Last week I also heard some bad news about one of my cousins, and reflected again on my own life. Selfish, I know...but sometimes it's helpful too. I often wonder at times like this about how my life reflects on others. What will they say about me? I'm hoping that I will have made a difference and that my life reflected the life of my Lord. Yet, the scary part is that too many times I take the selfish way out. I reflect only on myself, forgetting others and soon that passage of time creeps up and I'm left with nothing to show for my life. I can't really say anything about my cousin who died, as I barely knew him at all.

Tuesday, September 28, 2010

Waiting for fall


The first day of fall felt like summer. Even with the rain, it felt like a steam bath. I guess it's good in one way---sweating off the pounds. Yes, I still think about that and wonder why it is now so hard to lose the extra pounds. I know I have to stop obsessing about it. Yet most of the advertising time spent is spent on exercise machines (I call them torture machines) and diet products. I cringe when I think of all the time and money spent to try to get thinner. Some of it is good. We all do need to be more aware of our food intake...what we're putting in our bodies. This is especially true when you discover that most of our eggs, poultry and other food products come from unsanitary conditions. (At least that's what you hear from those who know.)

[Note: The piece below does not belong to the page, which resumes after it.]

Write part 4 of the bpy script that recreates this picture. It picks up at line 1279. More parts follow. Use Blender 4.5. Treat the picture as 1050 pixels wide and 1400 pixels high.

Autumn is my favorite time of year. I love the colorful leaves, the nice cool breezes and the smell of burning leaves. I still recall the time I went to a bonfire the community was having to celebrate. I wanted to bring marshmallows, but chickened out at the last minute. There is nothing to compare to listening to the fire crackle and feeling its warmth touch your face.

Tuesday, September 21, 2010

Materialism-Do we make time for God?


I went on vacation last week to a place that prides itself on holding onto the past. In the downtown area, there are signs everywhere that the people want to make changes. We are a nation that forever likes to live in the moment, forgetting the past and foraging into the future. Yet we feel a pull to go back to those simple times. Our past has a lot to teach us. It can't define us. We can't be so focused on living or trying to live in a past that we have no part of living.

Hence the struggle...a big part of that past is what we really need to bring back to life. We forgot God to our drive to gather more stuff to satisfy the huge hole in our lives. We look for the next best thing, little realizing that we forgot the very one that gave us our being. I noticed the churches that peppered the area and mourned. Not even the website for the place mentions the presence of these churches. Where has our faith gone? Have we given up on God?

I long for the days, seems like a lifetime ago, when the churches were alive and growing with people. I still remember the days after that horrific day in September 2001 when a mini revival started. What happened? Has time washed away the revival?

Tuesday, September 7, 2010

Fears relieved or Faith emboldened


My sister and her husband made it home safely from Bermuda. The big scary hurricane heading our way averted the shoreline and made its way out to sea. I thank God for his mercies that are new every morning. I'm now planning another trip myself. I felt it this morning as I struggled to work...that need to get away and relax for a time. I will have a lot to think about and mull over during this time away. I know that I need to let go of my fears for the future. I need to believe that God is in control. Yet, this is hard to do. I let myself get carried away by my worries. I have to stop that. I have to let God be God. If I don't, then it's like giving up or even worse...rejecting God.

I long for the day that I will meet God. I hope that he will say to me...
"Come into your own, thou good and faithful servant."
I know I don't deserve anything from God. None of us do. I marvel though at his grace towards us. His sacrifice for me leaves me breathless. I know that my faith is weak, yet I also know that he uses the weak.